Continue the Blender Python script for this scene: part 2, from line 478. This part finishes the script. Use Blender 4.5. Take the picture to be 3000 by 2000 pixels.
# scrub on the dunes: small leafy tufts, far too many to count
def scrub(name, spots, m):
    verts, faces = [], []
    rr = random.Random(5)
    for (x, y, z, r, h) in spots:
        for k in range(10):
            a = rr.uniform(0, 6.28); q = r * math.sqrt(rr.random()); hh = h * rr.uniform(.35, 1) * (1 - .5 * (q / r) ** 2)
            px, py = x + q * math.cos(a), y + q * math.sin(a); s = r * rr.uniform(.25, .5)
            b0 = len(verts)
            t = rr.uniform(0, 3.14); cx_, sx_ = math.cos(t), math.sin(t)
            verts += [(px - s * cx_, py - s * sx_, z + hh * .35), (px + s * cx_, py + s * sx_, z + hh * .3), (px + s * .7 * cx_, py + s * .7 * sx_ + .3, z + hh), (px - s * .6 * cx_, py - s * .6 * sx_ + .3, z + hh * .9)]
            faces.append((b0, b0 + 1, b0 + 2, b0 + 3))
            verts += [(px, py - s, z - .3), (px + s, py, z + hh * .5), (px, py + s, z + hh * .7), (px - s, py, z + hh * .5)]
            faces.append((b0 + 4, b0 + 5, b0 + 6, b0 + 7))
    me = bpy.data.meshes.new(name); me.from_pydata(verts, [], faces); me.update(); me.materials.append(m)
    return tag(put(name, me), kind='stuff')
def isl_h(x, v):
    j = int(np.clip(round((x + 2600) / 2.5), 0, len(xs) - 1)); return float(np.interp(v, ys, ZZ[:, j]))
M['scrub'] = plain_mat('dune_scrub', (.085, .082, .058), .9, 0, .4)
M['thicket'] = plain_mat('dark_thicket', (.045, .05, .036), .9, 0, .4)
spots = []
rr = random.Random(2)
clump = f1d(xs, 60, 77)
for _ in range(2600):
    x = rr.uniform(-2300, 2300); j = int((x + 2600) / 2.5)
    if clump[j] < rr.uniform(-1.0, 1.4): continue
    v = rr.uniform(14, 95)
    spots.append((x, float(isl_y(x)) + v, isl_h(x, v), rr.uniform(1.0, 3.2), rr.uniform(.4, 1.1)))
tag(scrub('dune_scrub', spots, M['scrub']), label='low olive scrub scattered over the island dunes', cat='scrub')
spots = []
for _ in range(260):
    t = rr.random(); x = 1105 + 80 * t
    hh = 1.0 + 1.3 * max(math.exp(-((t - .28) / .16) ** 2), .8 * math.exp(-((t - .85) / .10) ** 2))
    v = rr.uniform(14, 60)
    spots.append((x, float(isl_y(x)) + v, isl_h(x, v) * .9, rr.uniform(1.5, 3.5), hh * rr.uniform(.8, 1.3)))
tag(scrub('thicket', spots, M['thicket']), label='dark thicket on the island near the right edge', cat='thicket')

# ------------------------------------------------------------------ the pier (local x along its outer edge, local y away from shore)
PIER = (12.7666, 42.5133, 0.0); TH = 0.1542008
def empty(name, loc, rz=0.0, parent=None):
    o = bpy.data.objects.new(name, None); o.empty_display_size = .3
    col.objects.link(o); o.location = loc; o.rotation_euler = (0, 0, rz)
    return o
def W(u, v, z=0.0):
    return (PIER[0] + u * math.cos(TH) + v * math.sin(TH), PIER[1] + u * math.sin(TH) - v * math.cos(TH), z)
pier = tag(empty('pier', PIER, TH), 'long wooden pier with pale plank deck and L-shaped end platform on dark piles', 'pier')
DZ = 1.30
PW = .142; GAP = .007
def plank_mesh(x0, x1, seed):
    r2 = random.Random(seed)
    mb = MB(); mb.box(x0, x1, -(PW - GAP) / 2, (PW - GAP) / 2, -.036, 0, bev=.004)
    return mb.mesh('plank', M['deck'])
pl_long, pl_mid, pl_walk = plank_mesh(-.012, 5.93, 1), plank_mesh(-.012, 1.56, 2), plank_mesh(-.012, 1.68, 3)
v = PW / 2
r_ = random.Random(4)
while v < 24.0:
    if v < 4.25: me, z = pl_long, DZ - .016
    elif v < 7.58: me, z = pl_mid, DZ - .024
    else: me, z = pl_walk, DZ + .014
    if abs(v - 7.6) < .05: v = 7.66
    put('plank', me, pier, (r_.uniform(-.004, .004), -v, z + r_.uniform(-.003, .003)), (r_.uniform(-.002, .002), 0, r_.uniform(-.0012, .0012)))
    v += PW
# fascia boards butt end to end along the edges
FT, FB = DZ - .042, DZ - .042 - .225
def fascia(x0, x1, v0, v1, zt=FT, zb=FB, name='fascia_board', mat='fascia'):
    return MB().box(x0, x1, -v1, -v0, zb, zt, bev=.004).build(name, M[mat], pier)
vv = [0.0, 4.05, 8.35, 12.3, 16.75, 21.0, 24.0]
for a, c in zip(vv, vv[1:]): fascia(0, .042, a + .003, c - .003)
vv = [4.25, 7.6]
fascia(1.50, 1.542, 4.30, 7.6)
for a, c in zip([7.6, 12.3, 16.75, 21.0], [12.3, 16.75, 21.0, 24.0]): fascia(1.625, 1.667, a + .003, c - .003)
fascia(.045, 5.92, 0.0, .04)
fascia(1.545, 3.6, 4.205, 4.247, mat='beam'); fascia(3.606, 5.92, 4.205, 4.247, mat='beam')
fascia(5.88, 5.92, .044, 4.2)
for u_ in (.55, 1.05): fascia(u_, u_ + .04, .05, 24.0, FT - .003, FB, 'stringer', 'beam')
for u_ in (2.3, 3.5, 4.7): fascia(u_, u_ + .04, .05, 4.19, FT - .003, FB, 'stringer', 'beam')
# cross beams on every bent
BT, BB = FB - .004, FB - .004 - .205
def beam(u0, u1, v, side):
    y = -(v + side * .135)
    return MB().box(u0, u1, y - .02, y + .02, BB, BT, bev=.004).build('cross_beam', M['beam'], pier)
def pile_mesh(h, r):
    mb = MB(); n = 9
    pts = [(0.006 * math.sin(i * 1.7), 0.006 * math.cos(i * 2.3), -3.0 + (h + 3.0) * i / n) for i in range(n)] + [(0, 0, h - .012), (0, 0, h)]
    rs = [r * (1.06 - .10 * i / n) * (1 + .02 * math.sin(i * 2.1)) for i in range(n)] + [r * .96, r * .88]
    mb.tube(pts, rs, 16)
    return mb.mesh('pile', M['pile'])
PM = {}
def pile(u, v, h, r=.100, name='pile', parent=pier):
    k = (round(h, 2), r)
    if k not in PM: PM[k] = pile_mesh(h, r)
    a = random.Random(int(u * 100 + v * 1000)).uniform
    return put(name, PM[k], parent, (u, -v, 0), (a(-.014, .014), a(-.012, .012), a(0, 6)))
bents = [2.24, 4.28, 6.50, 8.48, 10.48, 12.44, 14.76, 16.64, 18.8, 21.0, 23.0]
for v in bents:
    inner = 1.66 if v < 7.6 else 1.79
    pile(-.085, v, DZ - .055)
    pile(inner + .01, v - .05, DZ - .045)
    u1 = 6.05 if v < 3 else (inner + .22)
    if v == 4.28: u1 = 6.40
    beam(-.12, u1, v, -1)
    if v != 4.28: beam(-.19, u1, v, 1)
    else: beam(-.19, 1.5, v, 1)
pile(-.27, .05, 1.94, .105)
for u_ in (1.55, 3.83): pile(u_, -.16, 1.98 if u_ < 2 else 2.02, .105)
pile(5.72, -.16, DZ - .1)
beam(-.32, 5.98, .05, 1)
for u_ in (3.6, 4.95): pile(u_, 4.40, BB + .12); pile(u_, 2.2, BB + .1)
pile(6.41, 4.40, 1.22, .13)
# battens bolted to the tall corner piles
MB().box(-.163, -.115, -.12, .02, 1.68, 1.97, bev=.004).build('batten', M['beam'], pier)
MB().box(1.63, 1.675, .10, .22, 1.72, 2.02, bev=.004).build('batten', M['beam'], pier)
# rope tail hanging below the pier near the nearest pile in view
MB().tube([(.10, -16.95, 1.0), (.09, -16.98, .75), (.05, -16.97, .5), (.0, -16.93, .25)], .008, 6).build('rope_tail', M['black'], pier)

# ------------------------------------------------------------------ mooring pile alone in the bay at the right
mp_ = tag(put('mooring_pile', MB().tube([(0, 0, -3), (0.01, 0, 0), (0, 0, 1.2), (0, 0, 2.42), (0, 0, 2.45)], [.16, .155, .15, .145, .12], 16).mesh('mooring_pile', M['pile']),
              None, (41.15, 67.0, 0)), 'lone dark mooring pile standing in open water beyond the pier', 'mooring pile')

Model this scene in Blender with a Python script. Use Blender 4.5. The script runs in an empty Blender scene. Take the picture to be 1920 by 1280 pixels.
····················
→ TASK OBJECTIVE: Starting at the line that contains "fascia(1.50, 1.542, 4.30, 7.6)" and stopping at the line that contains "y = -(v + side * .135)", transcribe the lines exactly; both boundary lines are to be included.

→ RESPONSE TO THE TASK:
fascia(1.50, 1.542, 4.30, 7.6)
for a, c in zip([7.6, 12.3, 16.75, 21.0], [12.3, 16.75, 21.0, 24.0]): fascia(1.625, 1.667, a + .003, c - .003)
fascia(.045, 5.92, 0.0, .04)
fascia(1.545, 3.6, 4.205, 4.247, mat='beam'); fascia(3.606, 5.92, 4.205, 4.247, mat='beam')
fascia(5.88, 5.92, .044, 4.2)
for u_ in (.55, 1.05): fascia(u_, u_ + .04, .05, 24.0, FT - .003, FB, 'stringer', 'beam')
for u_ in (2.3, 3.5, 4.7): fascia(u_, u_ + .04, .05, 4.19, FT - .003, FB, 'stringer', 'beam')
# cross beams on every bent
BT, BB = FB - .004, FB - .004 - .205
def beam(u0, u1, v, side):
    y = -(v + side * .135)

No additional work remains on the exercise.